In this short series of blogs I, as a moderate Calvinist (I described myself in an earlier blog as a 1536 Calvinist) have touched on some of the less attractive facets of late sixteenth and early seventeenth century Calvinism.  This is not just an academic exercise.  On balance, I would lean more towards the Counter Remonstrant than the Remonstrant position.  However, there is much in the spirit and tone of seventeenth century Calvinism that I find distinctly unpleasant.  It is possible to be right theologically on an issue and be wrong on so many other levels.
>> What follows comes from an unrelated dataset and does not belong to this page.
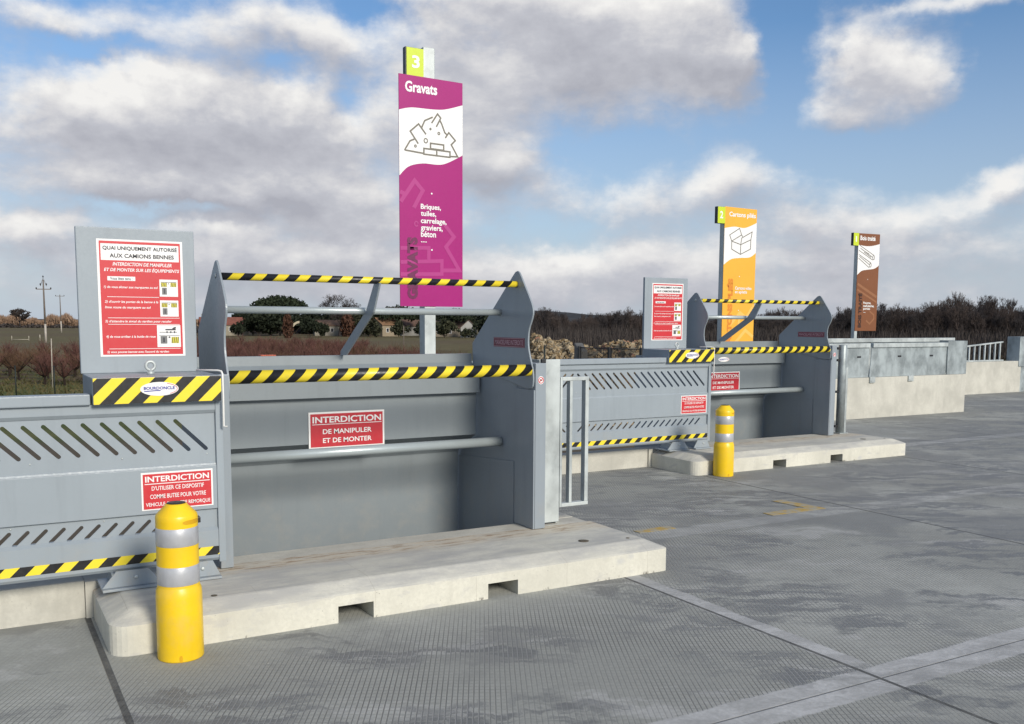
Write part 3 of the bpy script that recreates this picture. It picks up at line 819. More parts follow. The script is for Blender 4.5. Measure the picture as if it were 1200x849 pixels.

Isn’t this at least part of what Jesus was driving at when he rebuked the Pharisees quoting Hosea 6:6 ‘I desire mercy and not sacrifice’ (Matt 9:13)?
 
Many years ago my wife and I were leading a small group meeting where we were looking at 1 Peter 3 – we had been working through 1 Peter systematically and had got up to a potentially controversial chapter.  The lady leading the study took a strong egalitarian line.  Before my wife or I could offer an alternative complementarian perspective (which I am genuinely committed to), the poor woman was rounded on by an obnoxious, opinionated and unpleasant man.  As far as the theology was concerned, he won the argument hands down but at every other possible level he lost – he lost in any ability to show grace, to maintain relationship even when we disagree and he lost respect. 
 
I love much that Reformed Protestantism/Calvinism offers but I utterly reject and intensely dislike the legalism, pride and arrogance that Reformed Protestantism has far too frequently exhibited. Let’s make sure as second generation people that we model something different in our spirit to second generation Calvinism. Let’s continue to enjoy God’s grace in a spirit of humility and openness to the wider body of Christ.